Presented by: Dr. Gregory Smithers, Virginia Commonwealth University

Join the Frontier Culture Museum on Tuesday, May 23, 2023 for the next installment of our 2023 Lecture Series. This month’s lecture is “Reclaiming Two-Spirits: How Native Americans Revitalized an Almost Lost Tradition,” presented by Dr. Gregory Smithers from Virginia Commonwealth University.

In the summer of 1990, a small group of Native Americans gathered at a campground just outside of Winnipeg, Canada. Few of the attendees could have imagined the history they’d create. In fact, the legacy of that gathering continues to reverberate across Indian Country – and North America – today.
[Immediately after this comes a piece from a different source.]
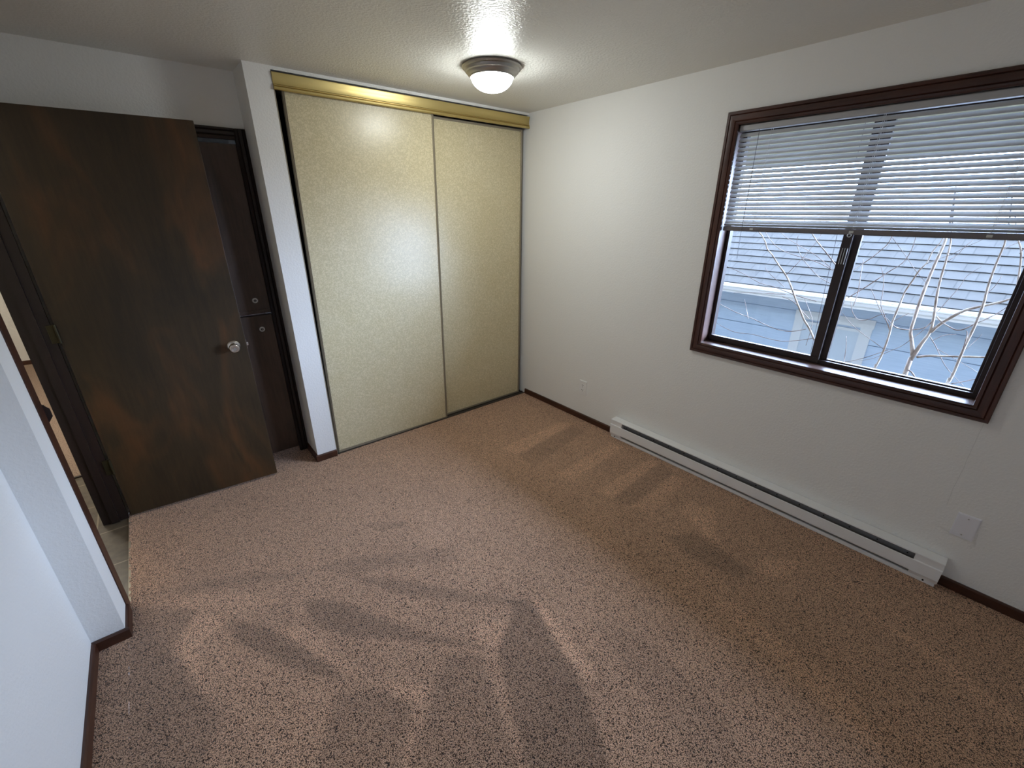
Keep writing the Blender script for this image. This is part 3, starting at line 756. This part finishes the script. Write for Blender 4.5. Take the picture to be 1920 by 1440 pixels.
pn = newobj('pane', bm, M['nbpane'], wn)

# bare trees between the houses
TREES = [
  ('A', 2.3, [
    (-2.365, 0.326, 0.0187), (-2.366, 0.46, 0.017), (-2.379, 0.521, 0.0168), (-2.399, 0.623, 0.0139), (-2.42, 0.714, 0.0112), (-2.413, 0.82, 0.0098), (-2.394, 0.937, 0.0091), (-2.376, 1.053, 0.0084), (-2.366, 1.167, 0.0076), (-2.36, 1.286, 0.0069), (-2.352, 1.388, 0.0062), (-2.342, 1.449, 0.0056), (-2.305, 1.626, 0.0044), (-2.266, 1.819, 0.0032)], [
    (0.15, [(-2.37, 0.501, 0.0158), (-2.331, 0.615, 0.0131), (-2.301, 0.69, 0.0118), (-2.294, 0.784, 0.0117), (-2.289, 0.909, 0.0115), (-2.288, 1.061, 0.0112), (-2.291, 1.195, 0.0103), (-2.299, 1.325, 0.0095), (-2.304, 1.423, 0.0093), (-2.294, 1.573, 0.008), (-2.261, 1.783, 0.0055)]),
    (-0.1, [(-2.427, 0.718, 0.011), (-2.458, 0.785, 0.0114), (-2.512, 0.862, 0.0111), (-2.575, 0.931, 0.0101), (-2.66, 0.98, 0.0092), (-2.734, 1.019, 0.0084), (-2.78, 1.053, 0.0072), (-2.86, 1.11, 0.0059)]),
    (-0.15, [(-2.4, 0.497, 0.0102), (-2.477, 0.533, 0.0086), (-2.579, 0.562, 0.0077), (-2.78, 0.611, 0.0066), (-2.888, 0.631, 0.0053)]),
    (-0.1, [(-2.363, 0.373, 0.0053), (-2.4, 0.371, 0.0059), (-2.446, 0.331, 0.0058), (-2.481, 0.292, 0.0051)]),
    (-0.2, [(-2.427, 0.848, 0.0048), (-2.463, 0.818, 0.0053), (-2.518, 0.792, 0.0052), (-2.569, 0.777, 0.0052), (-2.61, 0.796, 0.0045), (-2.662, 0.856, 0.0033), (-2.715, 0.908, 0.0027), (-2.771, 0.986, 0.0021), (-2.79, 1.029, 0.0015)]),
    (0.1, [(-2.406, 0.794, 0.0037), (-2.375, 0.741, 0.0044), (-2.29, 0.705, 0.0046), (-2.206, 0.7, 0.0047), (-2.154, 0.73, 0.0034), (-2.111, 0.772, 0.002)]),
    (-0.15, [(-2.415, 0.819, 0.0027), (-2.378, 0.728, 0.0025), (-2.331, 0.648, 0.0025), (-2.289, 0.582, 0.0023), (-2.22, 0.517, 0.0021), (-2.138, 0.437, 0.0018), (-2.045, 0.387, 0.0014)]),
    (0.05, [(-2.407, 0.845, 0.0027), (-2.449, 0.972, 0.0021), (-2.489, 1.093, 0.0018), (-2.506, 1.179, 0.0016), (-2.564, 1.253, 0.0011)]),
    (0.1, [(-2.362, 1.268, 0.0026), (-2.409, 1.327, 0.002), (-2.432, 1.39, 0.0018), (-2.461, 1.445, 0.0015), (-2.475, 1.55, 0.0011)]),
    (-0.1, [(-2.432, 0.68, 0.0031), (-2.498, 0.602, 0.0027), (-2.572, 0.496, 0.0024), (-2.646, 0.423, 0.0021), (-2.73, 0.353, 0.0018)]),
    (0.0, [(-2.491, 0.597, 0.0025), (-2.568, 0.561, 0.0024), (-2.667, 0.516, 0.0021), (-2.776, 0.462, 0.0017)]),
    (0.1, [(-2.452, 0.647, 0.0025), (-2.5, 0.697, 0.0024), (-2.57, 0.72, 0.0018)]),
  ]),
  ('B', 2.1, [
    (-2.182, 0.286, 0.009), (-2.185, 0.372, 0.0084), (-2.199, 0.493, 0.0083), (-2.204, 0.591, 0.0081), (-2.203, 0.687, 0.008), (-2.197, 0.779, 0.0079), (-2.199, 0.841, 0.0076), (-2.204, 0.933, 0.0069), (-2.21, 1.038, 0.0064), (-2.231, 1.127, 0.006), (-2.252, 1.214, 0.0053), (-2.279, 1.271, 0.0046), (-2.288, 1.353, 0.004), (-2.303, 1.394, 0.0034), (-2.319, 1.448, 0.0029), (-2.322, 1.564, 0.0021), (-2.292, 1.738, 0.0015)], [
    (0.05, [(-2.277, 1.262, 0.0026), (-2.33, 1.301, 0.002), (-2.4, 1.343, 0.0018), (-2.446, 1.388, 0.0016), (-2.524, 1.45, 0.0012), (-2.565, 1.495, 0.001)]),
    (-0.05, [(-2.208, 0.693, 0.0034), (-2.18, 0.765, 0.0031), (-2.129, 0.833, 0.0026), (-2.057, 0.944, 0.0023), (-1.995, 1.042, 0.0017)]),
    (0.15, [(-1.833, 0.928, 0.0045), (-1.938, 1.038, 0.0046), (-2.053, 1.173, 0.0038), (-2.126, 1.252, 0.0032), (-2.157, 1.347, 0.0026), (-2.162, 1.451, 0.0021), (-2.165, 1.599, 0.0014)]),
    (0.2, [(-1.802, 1.161, 0.0036), (-1.859, 1.22, 0.004), (-1.919, 1.286, 0.0039), (-1.983, 1.371, 0.0038), (-2.007, 1.415, 0.0033), (-2.028, 1.515, 0.0024)]),
    (0.1, [(-2.011, 1.446, 0.002), (-2.142, 1.298, 0.0019), (-2.237, 1.193, 0.0019), (-2.323, 1.118, 0.0012)]),
    (0.0, [(-2.01, 1.22, 0.0018), (-2.054, 1.121, 0.0023), (-2.074, 1.019, 0.0023), (-2.089, 0.915, 0.0026), (-2.145, 0.816, 0.0031), (-2.205, 0.703, 0.0034)]),
    (0.1, [(-1.863, 0.92, 0.0021), (-1.903, 0.813, 0.0028), (-1.963, 0.758, 0.0031), (-2.036, 0.78, 0.003), (-2.099, 0.831, 0.0026), (-2.144, 0.846, 0.0018)]),
    (0.05, [(-2.207, 0.554, 0.0027), (-2.113, 0.605, 0.0024), (-2.023, 0.652, 0.0025), (-1.936, 0.708, 0.0022), (-1.831, 0.805, 0.0017)]),
    (0.1, [(-1.909, 0.597, 0.002), (-1.933, 0.499, 0.0025), (-1.954, 0.383, 0.0028), (-1.973, 0.335, 0.0029)]),
    (0.0, [(-1.926, 0.362, 0.0026), (-2.013, 0.402, 0.0029), (-2.105, 0.46, 0.0028), (-2.169, 0.51, 0.0027), (-2.231, 0.558, 0.0026)]),
    (0.1, [(-1.907, 0.878, 0.0028), (-1.905, 0.99, 0.0033), (-1.88, 1.142, 0.003), (-1.869, 1.263, 0.0019)]),
    (0.0, [(-2.199, 0.795, 0.0028), (-2.249, 0.85, 0.0025), (-2.281, 0.879, 0.002)]),
  ]),
  ('C', 1.9, [
    (-2.653, 0.342, 0.0103), (-2.658, 0.434, 0.0095), (-2.664, 0.539, 0.009), (-2.664, 0.639, 0.0089), (-2.665, 0.738, 0.009), (-2.671, 0.848, 0.0089), (-2.672, 0.942, 0.0082), (-2.67, 1.045, 0.0075), (-2.661, 1.12, 0.007), (-2.654, 1.219, 0.0068), (-2.652, 1.316, 0.0062), (-2.653, 1.4, 0.0057), (-2.652, 1.447, 0.0051), (-2.632, 1.583, 0.0046), (-2.598, 1.739, 0.0036)], [
    (0.05, [(-2.653, 1.401, 0.0021), (-2.684, 1.43, 0.0017), (-2.734, 1.467, 0.0014), (-2.77, 1.519, 0.0009)]),
    (-0.05, [(-2.667, 0.66, 0.0038), (-2.66, 0.749, 0.0034), (-2.654, 0.823, 0.0031), (-2.642, 0.847, 0.0021)]),
    (0.1, [(-2.67, 0.699, 0.0017), (-2.7, 0.762, 0.0015), (-2.72, 0.821, 0.001)]),
    (0.1, [(-2.675, 0.439, 0.0034), (-2.719, 0.46, 0.0035), (-2.778, 0.492, 0.0032), (-2.833, 0.53, 0.0026)]),
    (0.05, [(-2.663, 1.105, 0.002), (-2.687, 1.158, 0.0018), (-2.7, 1.234, 0.0013)]),
    (0.05, [(-2.694, 0.921, 0.002), (-2.728, 0.96, 0.0018), (-2.771, 0.994, 0.0015), (-2.814, 1.051, 0.001)]),
  ]),
  ('D', 2.0, [
    (-1.778, 0.441, 0.0097), (-1.716, 0.549, 0.009), (-1.658, 0.64, 0.0084), (-1.596, 0.714, 0.0082), (-1.549, 0.791, 0.0079), (-1.49, 0.884, 0.0076), (-1.427, 0.993, 0.0072), (-1.37, 1.078, 0.0069), (-1.278, 1.177, 0.0062), (-1.204, 1.262, 0.0056), (-1.153, 1.309, 0.0053), (-1.125, 1.365, 0.0048), (-1.079, 1.428, 0.0044), (-1.038, 1.468, 0.0041), (-0.972, 1.588, 0.0031), (-0.911, 1.765, 0.002)], [
    (0.05, [(-1.358, 1.083, 0.0031), (-1.43, 1.204, 0.0025), (-1.502, 1.336, 0.0021), (-1.54, 1.415, 0.0017), (-1.56, 1.506, 0.0014)]),
    (0.1, [(-1.654, 0.893, 0.0032), (-1.532, 0.908, 0.0036), (-1.404, 0.933, 0.0037), (-1.268, 0.967, 0.0035), (-1.13, 0.985, 0.0033), (-0.958, 1.056, 0.0029), (-0.781, 1.111, 0.0023)]),
    (0.0, [(-1.712, 0.565, 0.0039), (-1.61, 0.522, 0.0037), (-1.462, 0.479, 0.0035), (-1.329, 0.478, 0.0035), (-1.188, 0.488, 0.0034), (-1.026, 0.474, 0.0032), (-0.907, 0.498, 0.0027), (-0.812, 0.529, 0.002)]),
    (0.1, [(-1.633, 0.634, 0.0037), (-1.513, 0.583, 0.0038), (-1.386, 0.575, 0.0036), (-1.245, 0.603, 0.0037), (-1.115, 0.635, 0.0038), (-0.961, 0.665, 0.0035), (-0.766, 0.727, 0.0029)]),
    (0.1, [(-1.115, 0.635, 0.0028), (-1.061, 0.72, 0.0024), (-1.017, 0.807, 0.0017)]),
    (0.15, [(-1.396, 0.92, 0.0031), (-1.238, 0.898, 0.0029), (-1.052, 0.878, 0.0027), (-0.884, 0.85, 0.0021)]),
    (0.1, [(-1.633, 0.729, 0.0036), (-1.553, 0.784, 0.0034), (-1.453, 0.854, 0.0031), (-1.352, 0.882, 0.0024)]),
    (0.05, [(-1.372, 0.983, 0.0025), (-1.261, 1.055, 0.0025), (-1.174, 1.115, 0.0022), (-1.159, 1.148, 0.0016)]),
    (0.2, [(-1.716, 1.176, 0.0049), (-1.67, 1.226, 0.0049), (-1.595, 1.307, 0.0047), (-1.518, 1.395, 0.0043), (-1.454, 1.486, 0.0037), (-1.386, 1.592, 0.0029)]),
    (0.15, [(-1.694, 1.16, 0.0031), (-1.57, 1.212, 0.0029), (-1.461, 1.243, 0.0027), (-1.333, 1.275, 0.0027), (-1.211, 1.332, 0.0025), (-1.106, 1.443, 0.0022), (-1.033, 1.556, 0.0016)]),
    (0.2, [(-1.669, 1.171, 0.0025), (-1.55, 1.256, 0.0026), (-1.45, 1.313, 0.0024), (-1.347, 1.371, 0.0022), (-1.238, 1.447, 0.0021), (-1.147, 1.573, 0.0015)]),
    (0.2, [(-1.716, 1.033, 0.0026), (-1.589, 1.091, 0.0029), (-1.497, 1.172, 0.003), (-1.435, 1.248, 0.003), (-1.381, 1.357, 0.0022), (-1.385, 1.437, 0.0015)]),
    (0.0, [(-1.664, 0.484, 0.0021), (-1.668, 0.694, 0.0021), (-1.61, 0.818, 0.0021), (-1.552, 0.91, 0.0015)]),
  ]),
  ('E', 2.6, [
    (-2.818, 0.791, 0.0073), (-2.786, 1.032, 0.0068), (-2.764, 1.169, 0.0064), (-2.736, 1.303, 0.0058), (-2.711, 1.382, 0.0053), (-2.672, 1.459, 0.0047), (-2.608, 1.627, 0.0036)], [
    (0.0, [(-2.717, 1.342, 0.0026), (-2.733, 1.396, 0.0021), (-2.755, 1.476, 0.0015)]),
  ]),
]
TLAB = {'A': 'pale forked bare tree with a thick limb in the right half of the window',
        'B': 'slender brown bare tree just right of the window mullion',
        'C': 'pale spotted bare trunk nearest the right side of the window',
        'D': 'thin leaning bare tree seen through the left window pane',
        'E': 'pinkish bare stem at the far right edge of the window glass'}
def smooth_pts(pts, sub=3):
    P = [np.array(p, float) for p in pts]; out = []
    for i in range(len(P) - 1):
        p0, p1, p2, p3 = P[max(i - 1, 0)], P[i], P[i + 1], P[min(i + 2, len(P) - 1)]
        for j in range(sub):
            t = j / sub
            out.append(.5 * ((2 * p1) + (-p0 + p2) * t + (2 * p0 - 5 * p1 + 4 * p2 - p3) * t * t + (-p0 + 3 * p1 - 3 * p2 + p3) * t ** 3))
    out.append(P[-1]); return [tuple(float(c) for c in q) for q in out]
for key, tx, trunk, brs in TREES:
    rng = random.Random(ord(key))
    (y0, z0, r0), (y1_, z1_, r1_) = trunk[0], trunk[1]
    base = [(y0 + (y0 - y1_) * .6 + rng.uniform(-.1, .1), -2.9, r0 * 2.2), (y0 + (y0 - y1_) * .5, -1.2, r0 * 1.6)]
    full = base + list(trunk)
    pts = [(tx, y, z_, r) for y, z_, r in full]
    t = empty('bare_tree', (tx, full[0][0], -2.9), TLAB[key], 'tree', group='bare trees between the two houses')
    sp = smooth_pts(pts); bm = bmesh.new()
    tube(bm, [p[:3] for p in sp], [max(.001, p[3]) for p in sp], 10); newobj('trunk', bm, M['bark'], t, smooth=True)
    for bx, bpts in brs:
        n_ = len(bpts); pp = []
        nearest_start = min(abs(bpts[0][0] - y) + abs(bpts[0][1] - zz_) for y, zz_, r in trunk)
        nearest_end = min(abs(bpts[-1][0] - y) + abs(bpts[-1][1] - zz_) for y, zz_, r in trunk)
        seq = bpts if nearest_start <= nearest_end else bpts[::-1]
        for i, (y, zz_, r) in enumerate(seq): pp.append((tx + bx * .6 * min(1, i / max(1, n_ - 1) * 1.5), y, zz_, r))
        sp = smooth_pts(pp); bm = bmesh.new(); thick = max(p[3] for p in pp) > .006
        tube(bm, [p[:3] for p in sp], [max(.0009, p[3]) for p in sp], 8 if thick else 6)
        newobj('branch', bm, M['bark' if thick else 'twig'], t, smooth=True)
In the summer of 1990, delegates at the Third Annual Gathering of Gay and Lesbian Indians went back in time, to their living traditions, to set a path for their collective futures. They went back beyond Columbus and 1492 and to a time when hundreds of Indigenous communities across North America included people who identified as neither male nor female, but both. Those ancestors went by aakíí’skassi, miati, okitcitakwe or one of hundreds of other tribally specific identities. At Winnipeg, a new term emerged: Two-Spirits, an umbrella term denoting feminine and masculine qualities in one person. But what does Two-Spirit mean? Where does it come from? And who were the people who coined a term that has reshaped almost two generations of Native American history?